Everything about Otto Bathurst’s Robin Hood feels modern, MTV and pertinent, and the film makes the most of it. Unlike Guy Ritchie’s King Arthur: Legend of the Sword, the re-invention here feels fresh and unapologetic, while Taron Egerton invests his rebel with a self-effacing cheekiness. The accents are all over the place, so that when the Dublin-born Hewson (daughter of Bono) clashes with her lover, the Northern Irish Jamie Dornan (as Will Scarlett), you can smell the Troubles. Never has Ye Olde England felt so multi-cultural.

 

One cannot but admire the film’s honesty: and it certainly captures the spirit of the Douglas Fairbanks and Errol Flynn romps of yesteryear. Yet it never shirks its more serious agenda, leaving the redoubtable F. Murray Abraham (as a fiendish cardinal) with the film’s most telling line: “Fear is the greatest weapon in God’s arsenal.

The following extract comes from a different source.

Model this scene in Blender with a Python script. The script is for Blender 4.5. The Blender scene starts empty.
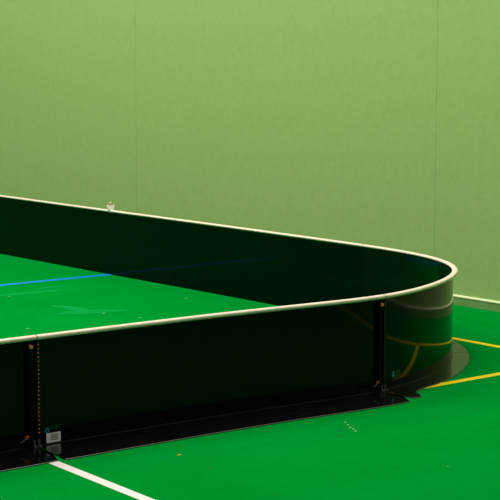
import bpy, math, random
from mathutils import Vector
random.seed(4)
scene = bpy.context.scene
PI = math.pi

# ------------------------------------------------------------------ camera
cam_data = bpy.data.cameras.new('camera')
cam = bpy.data.objects.new('camera', cam_data)
scene.collection.objects.link(cam)
cam_data.sensor_width = 36
cam_data.lens = 36 * 1682.09 / 500
cam_data.clip_end = 200
cam.location = (0, 0, 1.7416)
cam.rotation_mode = 'QUATERNION'
from mathutils import Quaternion
cam.rotation_quaternion = Quaternion((1, 0, 0), PI/2 - 0.121) @ Quaternion((0, 0, 1), 0.0016)
scene.camera = cam

# ------------------------------------------------------------------ light
world = bpy.data.worlds.new('hall_ambient')
scene.world = world
world.use_nodes = True
world.node_tree.nodes['Background'].inputs[0].default_value = (1.0, 0.97, 0.88, 1)
world.node_tree.nodes['Background'].inputs[1].default_value = 0.16

def area(name, loc, size, power, col=(1, 0.95, 0.84)):
    d = bpy.data.lights.new(name, 'AREA')
    d.shape = 'RECTANGLE'
    d.size, d.size_y = size
    d.energy = power
    d.color = col
    o = bpy.data.objects.new(name, d)
    o.location = loc
    scene.collection.objects.link(o)
    return o
# rows of ceiling lamps of the sports hall, parallel with the back wall
WA = math.radians(129.5)
wd = Vector((math.cos(WA), math.sin(WA), 0))       # along the back wall, to the left
wn = Vector((-wd.y, wd.x, 0))                      # towards the hall
W0 = Vector((1.5, 11.16, 0))
for r, dist in enumerate((2.2, 6.0, 10.0)):
    for k in range(-1, 3):
        pt = W0 + wd*(-3.5 + 3.6*k + 3.5) + wn*dist
        L = area('hall_lamp', (pt.x, pt.y, 7.2), (2.4, 0.5), (185, 120, 95)[r]*(0.82, 1.0, 1.08, 1.15)[k+1])
        L.rotation_euler = (0, 0, WA)

vs = scene.view_settings
vs.view_transform = 'Standard'
vs.look = 'None'
vs.exposure = 0.0
vs.gamma = 1.0
vs.use_curve_mapping = False

# ------------------------------------------------------------------ helpers
def s2l(c):
    return tuple(((x/255)/12.92 if x/255 <= 0.04045 else ((x/255+0.055)/1.055)**2.4) for x in c) + (1,)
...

Which is why the church created Hell.” Even so, the film is a good sight more fun than the last two forays into Sherwood Forest with Kevin Costner and Russell Crowe.

 

JAMES CAMERON-WILSON

 

Cast: Taron Egerton, Jamie Foxx, Ben Mendelsohn, Eve Hewson, Paul Anderson, Tim Minchin, F. Murray Abraham, Jamie Dornan, Ian Peck, Cornelius Booth, Kane Headley-Cummings.

 

Dir Otto Bathurst, Pro Jennifer Davisson and Leonardo DiCaprio, Screenplay Ben Chandler and David James Kelly, Ph George Steel, Pro Des Jean-Vincent Puzos, Ed Joe Hutshing and Chris Barwell, Music Joseph Trapanese, Costumes Julian Day.

 

Summit Entertainment/Appian Way Productions/Safehouse Pictures/Thunder Road Films-Lionsgate

115 mins. USA. 2018. Rel: 21 November 2018. Cert. 12A.